Always false float comparisons

Ecstatic Coder via Digitalmars-d digitalmars-d at puremagic.com
Thu Jun 29 22:38:51 PDT 2017


On Thursday, 29 June 2017 at 19:12:24 UTC, ag0aep6g wrote:
> On Thursday, 29 June 2017 at 18:03:39 UTC, Ecstatic Coder wrote:
>> I often do code like "x < array.length" where x needs to be a 
>> long to be able to handle negative values.
>>
>> I want my code to compile without warning, and therefore I'm 
>> against requiring "x < array.length.to!long()" to remove that 
>> warning.
>
> `x < array.length` and `x < array.length.to!long` have 
> different results when x is negative. That's why a 
> warning/error is in order.

I can perfectly understand that others may want to check their 
code in a "strict" mode.

So actually I'm not against a warning for signed/unsigned 
implicit conversions.

I'm just against putting it on by default, so that the current 
behavior is kept, because I don't see where is the language 
improvement in having to put these ugly manual conversion 
everywhere just because the string/array length was made unsigned.

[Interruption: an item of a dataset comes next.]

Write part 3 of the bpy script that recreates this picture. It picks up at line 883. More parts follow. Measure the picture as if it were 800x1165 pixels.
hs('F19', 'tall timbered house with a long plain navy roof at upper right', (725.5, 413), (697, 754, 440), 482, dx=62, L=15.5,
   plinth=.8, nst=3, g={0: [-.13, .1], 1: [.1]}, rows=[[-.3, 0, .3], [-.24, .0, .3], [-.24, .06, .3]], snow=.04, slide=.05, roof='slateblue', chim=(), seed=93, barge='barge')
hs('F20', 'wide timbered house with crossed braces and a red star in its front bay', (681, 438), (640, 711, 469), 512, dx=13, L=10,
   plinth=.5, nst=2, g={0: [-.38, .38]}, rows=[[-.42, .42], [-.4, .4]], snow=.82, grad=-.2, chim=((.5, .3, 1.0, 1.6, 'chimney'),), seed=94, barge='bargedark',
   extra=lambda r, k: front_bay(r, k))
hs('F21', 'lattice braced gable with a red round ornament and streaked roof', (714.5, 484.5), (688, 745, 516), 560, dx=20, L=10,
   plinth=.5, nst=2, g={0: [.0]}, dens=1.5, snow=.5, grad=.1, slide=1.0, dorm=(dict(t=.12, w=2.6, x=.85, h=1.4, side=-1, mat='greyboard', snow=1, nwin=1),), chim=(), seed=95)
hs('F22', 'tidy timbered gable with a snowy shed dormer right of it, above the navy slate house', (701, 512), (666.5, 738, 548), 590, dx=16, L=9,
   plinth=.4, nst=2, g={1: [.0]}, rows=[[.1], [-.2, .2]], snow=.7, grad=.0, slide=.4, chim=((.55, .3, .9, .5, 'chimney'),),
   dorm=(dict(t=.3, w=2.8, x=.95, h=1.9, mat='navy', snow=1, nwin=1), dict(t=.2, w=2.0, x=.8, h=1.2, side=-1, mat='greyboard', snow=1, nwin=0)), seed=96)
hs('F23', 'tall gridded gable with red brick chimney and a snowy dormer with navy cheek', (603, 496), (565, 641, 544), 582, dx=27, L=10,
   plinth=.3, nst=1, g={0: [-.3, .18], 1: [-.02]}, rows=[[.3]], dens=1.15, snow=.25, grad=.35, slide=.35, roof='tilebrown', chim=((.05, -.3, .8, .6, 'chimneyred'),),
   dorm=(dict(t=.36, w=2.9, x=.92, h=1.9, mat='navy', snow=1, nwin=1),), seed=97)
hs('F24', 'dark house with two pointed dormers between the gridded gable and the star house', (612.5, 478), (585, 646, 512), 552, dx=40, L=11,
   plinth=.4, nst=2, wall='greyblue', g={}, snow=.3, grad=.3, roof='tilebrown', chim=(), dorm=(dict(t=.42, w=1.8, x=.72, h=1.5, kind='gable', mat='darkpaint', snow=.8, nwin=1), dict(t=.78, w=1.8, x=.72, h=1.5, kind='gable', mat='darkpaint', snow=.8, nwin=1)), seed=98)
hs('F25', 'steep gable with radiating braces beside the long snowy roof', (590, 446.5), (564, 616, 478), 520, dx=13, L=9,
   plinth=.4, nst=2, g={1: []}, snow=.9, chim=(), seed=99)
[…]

I always use signed integers for string/array indices because 
unsigned indices become dangerous as soon as your algorithm 
starts to decrement it...

And as I said, I compile my D code with the 64-bit compiler, and 
2^63 characters/items is much more than needed for my personal 
use cases.

So until the day I will have a computer which can store a string 
of 16 million terabytes, at the moment I prefer to use long 
values for indices, instead of ulong, because negative indices 
can already occur right now with my current algorithms.